**Supplied information**
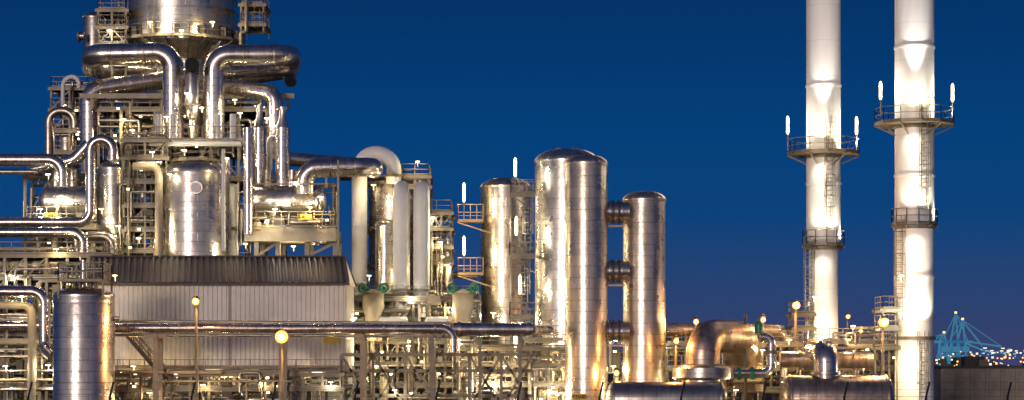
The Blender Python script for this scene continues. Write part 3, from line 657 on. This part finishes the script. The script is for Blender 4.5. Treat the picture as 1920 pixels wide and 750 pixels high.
# ------------------------------------------------------------------ lamps
for (x, y, d, w, g) in ((367, 566, 181, 1100, .3), (528, 632, 181, 2600, .55), (1493, 573, 196, 1500, .36), (1657, 604, 189, 2100, .46), (1431, 600, 197, 600, .24), (1305, 604, 198, 600, .24), (1268, 640, 186, 1000, .22), (1156, 700, 187, 1000, .22), (1614, 622, 205, 400, .2), (1590, 594, 300, 300, .3)):
    street_lamp(x, y, d, w, gr=g)
L = [(281, 44, 218, 650), (398, 44, 218, 750), (340, 60, 218, 300), (248, 247, 213, 450), (312, 222, 210, 350), (230, 226, 214, 260), (358, 240, 209, 300), (450, 215, 211, 350), (350, 178, 210, 250), (378, 205, 210, 250), (345, 285, 205, 300),
     (75, 395, 203, 400), (107, 390, 203, 350), (90, 330, 204, 200), (190, 395, 203, 300), (222, 427, 203, 320), (285, 288, 203, 320), (318, 330, 203, 180), (515, 395, 203, 550), (581, 392, 203, 600), (500, 420, 203, 250), (555, 345, 204, 250), (425, 300, 202, 250),
     (120, 200, 226, 250), (150, 250, 226, 250), (205, 60, 220, 250), (212, 110, 220, 200), (440, 190, 211, 250), (500, 225, 211, 250), (600, 372, 203, 250), (150, 290, 210, 250), (260, 450, 203, 200), (460, 460, 203, 250), (550, 465, 206, 350),
     (10, 690, 192, 400), (90, 688, 192, 400), (60, 600, 192, 300), (20, 520, 196, 400), (105, 470, 197, 350), (40, 560, 190, 300), (215, 520, 188, 220),
     (740, 345, 209, 200), (700, 350, 209, 300), (783, 306, 211, 150), (812, 411, 209, 200), (825, 457, 209, 200), (792, 505, 207, 250), (838, 500, 209, 200), (692, 520, 206, 250), (770, 560, 202, 350), (715, 560, 202, 350), (840, 580, 202, 300),
     (697, 630, 199, 500), (766, 652, 199, 550), (880, 585, 203, 250), (925, 590, 207, 700), (705, 690, 199, 400), (820, 700, 199, 400), (740, 735, 187, 200), (665, 600, 199, 300), (860, 640, 192, 400),
     (925, 720, 191, 1100), (1030, 690, 194, 2200), (1030, 735, 190, 900), (945, 690, 190, 500), (900, 660, 191, 350),
     (1150, 690, 193, 400), (1240, 650, 194, 400), (1290, 725, 190, 250), (1380, 735, 186, 160), (1255, 725, 190, 300), (1430, 660, 193, 300), (1480, 640, 193, 300), (1470, 720, 186, 160), (1590, 640, 193, 350), (1620, 690, 193, 300), (1600, 615, 198, 200), (1560, 700, 190, 150),
     (250, 690, 189, 350), (330, 700, 190, 250), (420, 705, 190, 250), (490, 718, 186.5, 260), (620, 720, 186.5, 240), (380, 725, 186, 150), (280, 740, 186, 150), (575, 700, 190, 220)]
for x, y, d, w in L: flood(x, y, d, w, WHITE if rng.random() < .35 else WARM)

# ------------------------------------------------------------------ background harbour
def crane(px, boomdx, boomtop, h=585):
    b = B(); d = 950
    for s_ in (-9, 9):
        for dy in (0, 14): b.beam(P(px+s_*1.3, 710, d)+Vector((0, dy, 0)), P(px+s_*.7, 640, d)+Vector((0, dy, 0)), .9, 'cranelit')
    b.beam(P(px-12, 668, d), P(px+12, 668, d), .9, 'cranelit'); b.beam(P(px-24, 641, d), P(px+20, 641, d), 1.2, 'cranelit', 1.2)
    b.beam(P(px-8, 641, d), P(px+2, h, d), .7, 'cranelit'); b.beam(P(px+6, 641, d), P(px+2, h, d), .7, 'cranelit')
    b.beam(P(px+15, 641, d), P(px+boomdx, boomtop, d), .8, 'cranelit'); b.beam(P(px+2, h, d), P(px+boomdx, boomtop, d), .35, 'cranelit'); b.beam(P(px+2, h, d), P(px+boomdx*.5, (641+boomtop)/2, d), .35, 'cranelit'); b.beam(P(px+2, h, d), P(px-24, 641, d), .35, 'cranelit')
    b.box(P(px+4, 655, d), (4, 5, 2.5), 'cranelit'); b.box(P(px+2, h-2, d), (.9, .9, .9), 'lampo'); b.make("harbour_crane")
crane(1790, 60, 660, 588); crane(1803, 75, 650, 600); crane(1768, -40, 640, 625)
b = B()
x = 1560
while x < 1990:
    w = rng.uniform(15, 60); h = rng.uniform(4, 22); p = P(x, 690-h/2, 1000); b.box((p.x, 1000+rng.uniform(-80, 80), R(h, 1000)/2+3), (R(w, 1000), 30, R(h, 1000)+6), 'steeld'); x += w*.8
b.make("harbour_warehouses")
b = B()
for i in range(130):
    p = P(rng.uniform(1580, 1960), rng.gauss(673, 9), rng.uniform(800, 900)); s_ = rng.uniform(.3, .8); b.box(p, (s_, s_, s_), rng.choice(('farwin', 'farwin', 'lampo', 'lampo', 'lampc')))
for i in range(30): p = P(1838+rng.uniform(0, 90), 652+rng.uniform(0, 12), 820); b.box(p, (rng.uniform(.4, 1.2), 1, .4), rng.choice(('farwin', 'lampc')))
b.make("harbour_lights")
b = B(); d = 235; x0 = P(1766, 0, d).x; x1 = P(1990, 0, d).x; zt = P(0, 690, d).z
b.box(((x0+x1)/2, d+6, zt/2), (x1-x0, 12, zt), 'conc'); b.box(((x0+x1)/2, d+6, zt+.1), (x1-x0+.4, 12.4, .25), 'steeld')
for i in range(9): X = x0+(x1-x0)*i/8; b.box((X, d-.1, zt/2), (.3, .25, zt-.3), 'conc')
b.box((P(1835, 0, d).x, d+3, zt+.7), (2.2, 2, 1.2), 'steeld'); b.box((P(1850, 0, d).x, d+2, zt+.5), (1, 1, .8), 'steel'); b.make("concrete_building")

# ------------------------------------------------------------------ security fence (tops only in frame)
b = B(); d = 60
px = -100
tops = []
while px < 2100:
    p = P(px, 745, d); top = P(px+7, 716, d); b.beam((p.x, d, 0), p, .06, 'black'); b.beam(p, top, .05, 'black'); tops.append((p, top)); px += 153
for (p, t), (p2, t2) in zip(tops, tops[1:]):
    for k in (.98, .5, .05): b.beam(p.lerp(t, k), p2.lerp(t2, k), .008, 'steeld')
    for zz in (.2, 1.2, 2.4): b.beam((p.x, d, zz), (p2.x, d, zz), .02, 'steeld')
b.make("security_fence")

# ------------------------------------------------------------------ world, sun, camera
w = bpy.data.worlds.new("World"); scene.world = w; w.use_nodes = True; nt = w.node_tree; N = nt.nodes; Lk = nt.links
bg = N["Background"]; sky = N.new("ShaderNodeTexSky"); sky.sky_type = 'NISHITA'; sky.sun_disc = False; sky.sun_elevation = math.radians(2.0); sky.sun_rotation = math.radians(200)
tc = N.new("ShaderNodeTexCoord"); sp = N.new("ShaderNodeSeparateXYZ"); Lk.new(tc.outputs["Generated"], sp.inputs[0])
rp = ramp(nt, sp.outputs["Z"], [(0.0, (.46, .53, 1.45)), (.03, (.24, .53, 1.62)), (.07, (.03, .52, 1.92)), (.11, (.005, .46, 1.86)), (.17, (.005, .30, 1.28)), (1.0, (.01, .14, .7))])
dt = N.new("ShaderNodeVectorMath"); dt.operation = 'DOT_PRODUCT'; Lk.new(tc.outputs["Generated"], dt.inputs[0]); dt.inputs[1].default_value = (-.34, -.94, .0)
mr = N.new("ShaderNodeMapRange"); mr.interpolation_type = 'SMOOTHSTEP'; mr.inputs[1].default_value = .1; mr.inputs[2].default_value = 1.0; Lk.new(dt.outputs["Value"], mr.inputs[0])
gl = N.new("ShaderNodeMixRGB"); gl.inputs[1].default_value = (0, 0, 0, 1); gl.inputs[2].default_value = (5.0, 3.9, 3.2, 1); Lk.new(mr.outputs[0], gl.inputs[0])
el = ramp(nt, sp.outputs["Z"], [(0.0, (1, 1, 1)), (.5, (.12, .12, .16))])
g2 = mul(nt, gl.outputs[0], el.outputs[0])
a1 = mul(nt, rp.outputs[0], g2, 1.0, 'ADD')
sk = N.new("ShaderNodeMixRGB"); sk.blend_type = 'MULTIPLY'; sk.inputs[0].default_value = 1; sk.inputs[2].default_value = (.004, .02, .07, 1); Lk.new(sky.outputs[0], sk.inputs[1])
a2 = mul(nt, a1, sk.outputs[0], 1.0, 'ADD'); Lk.new(a2, bg.inputs[0]); bg.inputs[1].default_value = 0.1
s = bpy.data.lights.new("sun", 'SUN'); s.energy = 1.0; s.angle = math.radians(12); s.color = (1, .84, .75)
so = bpy.data.objects.new("sun", s); scene.collection.objects.link(so); so.location = (-40, -60, 60)
so.rotation_euler = Vector((.34, .92, -.12)).to_track_quat('-Z', 'Y').to_euler()
cam = bpy.data.cameras.new("camera"); co = bpy.data.objects.new("camera", cam); scene.collection.objects.link(co)
co.location = (0, 0, CH); co.rotation_euler = (math.pi/2, 0, 0); cam.sensor_width = 36; cam.lens = 75; cam.shift_y = (690-375)/1920; cam.clip_end = 8000; cam.clip_start = 1
scene.camera = co
scene.view_settings.view_transform = 'Standard'; scene.view_settings.look = 'None'; scene.view_settings.exposure = 0
print("verts", sum(len(m.vertices) for m in bpy.data.meshes))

**Exercise brief**
What is the number of lines that hold the string "scene"? Reply with that number alone.

**Task result**
6